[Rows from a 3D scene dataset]
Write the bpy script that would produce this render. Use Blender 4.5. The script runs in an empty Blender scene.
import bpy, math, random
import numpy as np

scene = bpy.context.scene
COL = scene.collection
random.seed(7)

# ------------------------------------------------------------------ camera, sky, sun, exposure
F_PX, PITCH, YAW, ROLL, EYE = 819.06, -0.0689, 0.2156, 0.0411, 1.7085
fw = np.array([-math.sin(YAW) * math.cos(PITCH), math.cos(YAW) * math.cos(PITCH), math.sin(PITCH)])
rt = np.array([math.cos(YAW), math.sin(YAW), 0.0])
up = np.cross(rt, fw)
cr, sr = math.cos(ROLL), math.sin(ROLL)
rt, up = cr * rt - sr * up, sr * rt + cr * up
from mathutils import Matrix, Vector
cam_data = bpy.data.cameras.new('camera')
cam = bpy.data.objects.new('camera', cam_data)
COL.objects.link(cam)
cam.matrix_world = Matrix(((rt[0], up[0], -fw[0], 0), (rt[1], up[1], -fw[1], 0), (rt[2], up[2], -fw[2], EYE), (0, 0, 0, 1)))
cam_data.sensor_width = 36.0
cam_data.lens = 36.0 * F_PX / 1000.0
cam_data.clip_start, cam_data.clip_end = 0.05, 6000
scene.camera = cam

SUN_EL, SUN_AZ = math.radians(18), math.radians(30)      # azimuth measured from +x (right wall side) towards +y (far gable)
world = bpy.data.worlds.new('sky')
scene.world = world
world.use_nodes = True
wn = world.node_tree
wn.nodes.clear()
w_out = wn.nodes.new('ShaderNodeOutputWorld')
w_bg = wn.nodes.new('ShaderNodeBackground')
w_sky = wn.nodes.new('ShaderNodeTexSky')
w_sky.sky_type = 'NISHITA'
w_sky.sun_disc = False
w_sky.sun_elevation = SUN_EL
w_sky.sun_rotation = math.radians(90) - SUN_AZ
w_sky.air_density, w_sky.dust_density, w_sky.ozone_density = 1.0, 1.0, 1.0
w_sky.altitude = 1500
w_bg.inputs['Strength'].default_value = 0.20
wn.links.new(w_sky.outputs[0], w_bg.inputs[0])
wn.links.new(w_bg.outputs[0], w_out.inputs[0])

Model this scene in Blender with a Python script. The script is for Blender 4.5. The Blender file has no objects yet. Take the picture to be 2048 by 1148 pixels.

• **EXERCISE REQUIREMENTS**
Extract the lines above, from the first one through the one containing "wn.links.new(w_bg.outputs[0], w_out.inputs[0])", and return only those, unchanged.

• **RESULT BELOW**
Write the bpy script that would produce this render. Use Blender 4.5. The script runs in an empty Blender scene.
import bpy, math, random
import numpy as np

scene = bpy.context.scene
COL = scene.collection
random.seed(7)

# ------------------------------------------------------------------ camera, sky, sun, exposure
F_PX, PITCH, YAW, ROLL, EYE = 819.06, -0.0689, 0.2156, 0.0411, 1.7085
fw = np.array([-math.sin(YAW) * math.cos(PITCH), math.cos(YAW) * math.cos(PITCH), math.sin(PITCH)])
rt = np.array([math.cos(YAW), math.sin(YAW), 0.0])
up = np.cross(rt, fw)
cr, sr = math.cos(ROLL), math.sin(ROLL)
rt, up = cr * rt - sr * up, sr * rt + cr * up
from mathutils import Matrix, Vector
cam_data = bpy.data.cameras.new('camera')
cam = bpy.data.objects.new('camera', cam_data)
COL.objects.link(cam)
cam.matrix_world = Matrix(((rt[0], up[0], -fw[0], 0), (rt[1], up[1], -fw[1], 0), (rt[2], up[2], -fw[2], EYE), (0, 0, 0, 1)))
cam_data.sensor_width = 36.0
cam_data.lens = 36.0 * F_PX / 1000.0
cam_data.clip_start, cam_data.clip_end = 0.05, 6000
scene.camera = cam

SUN_EL, SUN_AZ = math.radians(18), math.radians(30)      # azimuth measured from +x (right wall side) towards +y (far gable)
world = bpy.data.worlds.new('sky')
scene.world = world
world.use_nodes = True
wn = world.node_tree
wn.nodes.clear()
w_out = wn.nodes.new('ShaderNodeOutputWorld')
w_bg = wn.nodes.new('ShaderNodeBackground')
w_sky = wn.nodes.new('ShaderNodeTexSky')
w_sky.sky_type = 'NISHITA'
w_sky.sun_disc = False
w_sky.sun_elevation = SUN_EL
w_sky.sun_rotation = math.radians(90) - SUN_AZ
w_sky.air_density, w_sky.dust_density, w_sky.ozone_density = 1.0, 1.0, 1.0
w_sky.altitude = 1500
w_bg.inputs['Strength'].default_value = 0.20
wn.links.new(w_sky.outputs[0], w_bg.inputs[0])
wn.links.new(w_bg.outputs[0], w_out.inputs[0])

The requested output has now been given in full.